▶ **Directions for this task**: Set down the whole listing verbatim.

• • •

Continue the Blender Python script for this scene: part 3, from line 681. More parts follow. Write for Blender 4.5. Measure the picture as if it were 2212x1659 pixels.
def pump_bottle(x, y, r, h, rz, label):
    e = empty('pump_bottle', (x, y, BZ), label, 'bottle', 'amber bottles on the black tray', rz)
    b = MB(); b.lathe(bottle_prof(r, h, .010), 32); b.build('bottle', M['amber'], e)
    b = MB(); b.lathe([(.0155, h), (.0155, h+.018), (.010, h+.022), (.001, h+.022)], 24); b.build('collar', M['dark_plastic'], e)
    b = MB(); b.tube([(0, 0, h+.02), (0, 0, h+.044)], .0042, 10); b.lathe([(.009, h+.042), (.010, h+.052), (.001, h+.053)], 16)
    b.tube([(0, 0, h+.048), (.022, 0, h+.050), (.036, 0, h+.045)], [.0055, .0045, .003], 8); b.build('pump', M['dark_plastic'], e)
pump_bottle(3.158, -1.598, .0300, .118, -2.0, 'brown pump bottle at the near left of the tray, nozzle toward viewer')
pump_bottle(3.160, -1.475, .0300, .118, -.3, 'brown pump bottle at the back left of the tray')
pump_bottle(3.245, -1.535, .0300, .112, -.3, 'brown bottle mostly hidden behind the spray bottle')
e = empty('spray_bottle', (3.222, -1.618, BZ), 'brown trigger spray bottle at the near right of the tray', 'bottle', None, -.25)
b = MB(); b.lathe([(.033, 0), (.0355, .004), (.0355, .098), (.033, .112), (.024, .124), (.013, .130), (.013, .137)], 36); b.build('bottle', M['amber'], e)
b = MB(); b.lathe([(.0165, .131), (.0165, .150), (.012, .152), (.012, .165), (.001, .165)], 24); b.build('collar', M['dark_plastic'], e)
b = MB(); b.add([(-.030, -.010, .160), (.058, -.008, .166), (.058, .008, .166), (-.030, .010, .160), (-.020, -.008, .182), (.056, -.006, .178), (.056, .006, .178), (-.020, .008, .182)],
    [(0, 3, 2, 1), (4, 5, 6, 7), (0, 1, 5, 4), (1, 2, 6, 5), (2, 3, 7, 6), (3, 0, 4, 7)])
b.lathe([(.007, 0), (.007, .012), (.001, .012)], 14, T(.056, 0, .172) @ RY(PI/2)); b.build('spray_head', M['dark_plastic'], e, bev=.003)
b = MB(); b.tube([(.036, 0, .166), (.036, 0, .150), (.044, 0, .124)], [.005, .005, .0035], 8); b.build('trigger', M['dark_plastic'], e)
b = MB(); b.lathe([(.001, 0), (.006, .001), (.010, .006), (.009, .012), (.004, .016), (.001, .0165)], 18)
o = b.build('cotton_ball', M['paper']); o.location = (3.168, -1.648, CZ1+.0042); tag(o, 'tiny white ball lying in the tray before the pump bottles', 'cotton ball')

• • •

▶ **Correct response**:
Continue the Blender Python script for this scene: part 3, from line 681. More parts follow. Write for Blender 4.5. Measure the picture as if it were 2212x1659 pixels.
def pump_bottle(x, y, r, h, rz, label):
    e = empty('pump_bottle', (x, y, BZ), label, 'bottle', 'amber bottles on the black tray', rz)
    b = MB(); b.lathe(bottle_prof(r, h, .010), 32); b.build('bottle', M['amber'], e)
    b = MB(); b.lathe([(.0155, h), (.0155, h+.018), (.010, h+.022), (.001, h+.022)], 24); b.build('collar', M['dark_plastic'], e)
    b = MB(); b.tube([(0, 0, h+.02), (0, 0, h+.044)], .0042, 10); b.lathe([(.009, h+.042), (.010, h+.052), (.001, h+.053)], 16)
    b.tube([(0, 0, h+.048), (.022, 0, h+.050), (.036, 0, h+.045)], [.0055, .0045, .003], 8); b.build('pump', M['dark_plastic'], e)
pump_bottle(3.158, -1.598, .0300, .118, -2.0, 'brown pump bottle at the near left of the tray, nozzle toward viewer')
pump_bottle(3.160, -1.475, .0300, .118, -.3, 'brown pump bottle at the back left of the tray')
pump_bottle(3.245, -1.535, .0300, .112, -.3, 'brown bottle mostly hidden behind the spray bottle')
e = empty('spray_bottle', (3.222, -1.618, BZ), 'brown trigger spray bottle at the near right of the tray', 'bottle', None, -.25)
b = MB(); b.lathe([(.033, 0), (.0355, .004), (.0355, .098), (.033, .112), (.024, .124), (.013, .130), (.013, .137)], 36); b.build('bottle', M['amber'], e)
b = MB(); b.lathe([(.0165, .131), (.0165, .150), (.012, .152), (.012, .165), (.001, .165)], 24); b.build('collar', M['dark_plastic'], e)
b = MB(); b.add([(-.030, -.010, .160), (.058, -.008, .166), (.058, .008, .166), (-.030, .010, .160), (-.020, -.008, .182), (.056, -.006, .178), (.056, .006, .178), (-.020, .008, .182)],
    [(0, 3, 2, 1), (4, 5, 6, 7), (0, 1, 5, 4), (1, 2, 6, 5), (2, 3, 7, 6), (3, 0, 4, 7)])
b.lathe([(.007, 0), (.007, .012), (.001, .012)], 14, T(.056, 0, .172) @ RY(PI/2)); b.build('spray_head', M['dark_plastic'], e, bev=.003)
b = MB(); b.tube([(.036, 0, .166), (.036, 0, .150), (.044, 0, .124)], [.005, .005, .0035], 8); b.build('trigger', M['dark_plastic'], e)
b = MB(); b.lathe([(.001, 0), (.006, .001), (.010, .006), (.009, .012), (.004, .016), (.001, .0165)], 18)
o = b.build('cotton_ball', M['paper']); o.location = (3.168, -1.648, CZ1+.0042); tag(o, 'tiny white ball lying in the tray before the pump bottles', 'cotton ball')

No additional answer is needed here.